Written request: Retype the whole listing below, character for character.

Information shown:
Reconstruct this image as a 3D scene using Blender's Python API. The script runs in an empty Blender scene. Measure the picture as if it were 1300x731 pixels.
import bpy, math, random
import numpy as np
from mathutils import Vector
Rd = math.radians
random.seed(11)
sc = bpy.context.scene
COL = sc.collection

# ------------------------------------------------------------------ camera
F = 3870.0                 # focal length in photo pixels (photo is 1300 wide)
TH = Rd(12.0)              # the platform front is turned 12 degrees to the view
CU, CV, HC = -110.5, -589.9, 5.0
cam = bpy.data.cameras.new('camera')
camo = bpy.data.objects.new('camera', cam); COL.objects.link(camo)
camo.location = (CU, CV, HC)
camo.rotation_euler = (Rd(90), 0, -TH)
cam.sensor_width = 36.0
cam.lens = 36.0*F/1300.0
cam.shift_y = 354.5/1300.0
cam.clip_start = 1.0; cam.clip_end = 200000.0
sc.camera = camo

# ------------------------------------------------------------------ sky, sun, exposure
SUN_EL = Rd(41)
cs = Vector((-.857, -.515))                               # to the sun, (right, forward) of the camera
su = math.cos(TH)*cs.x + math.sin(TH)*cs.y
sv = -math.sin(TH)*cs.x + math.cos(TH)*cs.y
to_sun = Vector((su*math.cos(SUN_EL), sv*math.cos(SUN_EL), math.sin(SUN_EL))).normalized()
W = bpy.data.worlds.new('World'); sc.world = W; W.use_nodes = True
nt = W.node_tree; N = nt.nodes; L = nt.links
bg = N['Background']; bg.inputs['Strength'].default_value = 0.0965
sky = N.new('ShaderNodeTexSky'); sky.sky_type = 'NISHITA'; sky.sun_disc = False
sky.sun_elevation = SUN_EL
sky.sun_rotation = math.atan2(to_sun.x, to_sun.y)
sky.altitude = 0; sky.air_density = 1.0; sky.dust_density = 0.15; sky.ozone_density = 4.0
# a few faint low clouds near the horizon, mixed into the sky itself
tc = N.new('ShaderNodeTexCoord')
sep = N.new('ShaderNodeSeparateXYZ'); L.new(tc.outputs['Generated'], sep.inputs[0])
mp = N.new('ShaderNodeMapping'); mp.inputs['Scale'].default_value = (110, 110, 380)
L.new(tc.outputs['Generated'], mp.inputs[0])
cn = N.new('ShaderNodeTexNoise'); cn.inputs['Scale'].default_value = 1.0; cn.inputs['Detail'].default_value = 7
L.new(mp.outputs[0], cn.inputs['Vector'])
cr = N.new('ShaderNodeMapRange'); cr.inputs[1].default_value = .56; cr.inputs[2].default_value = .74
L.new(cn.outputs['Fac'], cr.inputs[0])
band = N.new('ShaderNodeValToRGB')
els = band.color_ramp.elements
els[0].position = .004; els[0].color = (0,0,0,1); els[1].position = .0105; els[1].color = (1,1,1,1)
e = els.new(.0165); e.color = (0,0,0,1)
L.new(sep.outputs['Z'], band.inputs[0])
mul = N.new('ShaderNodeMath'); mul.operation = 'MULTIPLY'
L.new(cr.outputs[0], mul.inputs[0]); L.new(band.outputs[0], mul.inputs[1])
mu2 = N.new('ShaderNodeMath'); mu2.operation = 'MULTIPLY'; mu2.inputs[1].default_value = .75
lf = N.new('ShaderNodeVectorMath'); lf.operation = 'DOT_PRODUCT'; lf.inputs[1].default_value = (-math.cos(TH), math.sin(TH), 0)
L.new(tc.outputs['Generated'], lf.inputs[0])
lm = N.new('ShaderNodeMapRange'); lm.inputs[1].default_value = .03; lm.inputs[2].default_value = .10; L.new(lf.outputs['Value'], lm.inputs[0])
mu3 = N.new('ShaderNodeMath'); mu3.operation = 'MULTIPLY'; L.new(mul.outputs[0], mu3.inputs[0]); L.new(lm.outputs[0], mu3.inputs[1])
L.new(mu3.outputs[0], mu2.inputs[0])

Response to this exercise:
Reconstruct this image as a 3D scene using Blender's Python API. The script runs in an empty Blender scene. Measure the picture as if it were 1300x731 pixels.
import bpy, math, random
import numpy as np
from mathutils import Vector
Rd = math.radians
random.seed(11)
sc = bpy.context.scene
COL = sc.collection

# ------------------------------------------------------------------ camera
F = 3870.0                 # focal length in photo pixels (photo is 1300 wide)
TH = Rd(12.0)              # the platform front is turned 12 degrees to the view
CU, CV, HC = -110.5, -589.9, 5.0
cam = bpy.data.cameras.new('camera')
camo = bpy.data.objects.new('camera', cam); COL.objects.link(camo)
camo.location = (CU, CV, HC)
camo.rotation_euler = (Rd(90), 0, -TH)
cam.sensor_width = 36.0
cam.lens = 36.0*F/1300.0
cam.shift_y = 354.5/1300.0
cam.clip_start = 1.0; cam.clip_end = 200000.0
sc.camera = camo

# ------------------------------------------------------------------ sky, sun, exposure
SUN_EL = Rd(41)
cs = Vector((-.857, -.515))                               # to the sun, (right, forward) of the camera
su = math.cos(TH)*cs.x + math.sin(TH)*cs.y
sv = -math.sin(TH)*cs.x + math.cos(TH)*cs.y
to_sun = Vector((su*math.cos(SUN_EL), sv*math.cos(SUN_EL), math.sin(SUN_EL))).normalized()
W = bpy.data.worlds.new('World'); sc.world = W; W.use_nodes = True
nt = W.node_tree; N = nt.nodes; L = nt.links
bg = N['Background']; bg.inputs['Strength'].default_value = 0.0965
sky = N.new('ShaderNodeTexSky'); sky.sky_type = 'NISHITA'; sky.sun_disc = False
sky.sun_elevation = SUN_EL
sky.sun_rotation = math.atan2(to_sun.x, to_sun.y)
sky.altitude = 0; sky.air_density = 1.0; sky.dust_density = 0.15; sky.ozone_density = 4.0
# a few faint low clouds near the horizon, mixed into the sky itself
tc = N.new('ShaderNodeTexCoord')
sep = N.new('ShaderNodeSeparateXYZ'); L.new(tc.outputs['Generated'], sep.inputs[0])
mp = N.new('ShaderNodeMapping'); mp.inputs['Scale'].default_value = (110, 110, 380)
L.new(tc.outputs['Generated'], mp.inputs[0])
cn = N.new('ShaderNodeTexNoise'); cn.inputs['Scale'].default_value = 1.0; cn.inputs['Detail'].default_value = 7
L.new(mp.outputs[0], cn.inputs['Vector'])
cr = N.new('ShaderNodeMapRange'); cr.inputs[1].default_value = .56; cr.inputs[2].default_value = .74
L.new(cn.outputs['Fac'], cr.inputs[0])
band = N.new('ShaderNodeValToRGB')
els = band.color_ramp.elements
els[0].position = .004; els[0].color = (0,0,0,1); els[1].position = .0105; els[1].color = (1,1,1,1)
e = els.new(.0165); e.color = (0,0,0,1)
L.new(sep.outputs['Z'], band.inputs[0])
mul = N.new('ShaderNodeMath'); mul.operation = 'MULTIPLY'
L.new(cr.outputs[0], mul.inputs[0]); L.new(band.outputs[0], mul.inputs[1])
mu2 = N.new('ShaderNodeMath'); mu2.operation = 'MULTIPLY'; mu2.inputs[1].default_value = .75
lf = N.new('ShaderNodeVectorMath'); lf.operation = 'DOT_PRODUCT'; lf.inputs[1].default_value = (-math.cos(TH), math.sin(TH), 0)
L.new(tc.outputs['Generated'], lf.inputs[0])
lm = N.new('ShaderNodeMapRange'); lm.inputs[1].default_value = .03; lm.inputs[2].default_value = .10; L.new(lf.outputs['Value'], lm.inputs[0])
mu3 = N.new('ShaderNodeMath'); mu3.operation = 'MULTIPLY'; L.new(mul.outputs[0], mu3.inputs[0]); L.new(lm.outputs[0], mu3.inputs[1])
L.new(mu3.outputs[0], mu2.inputs[0])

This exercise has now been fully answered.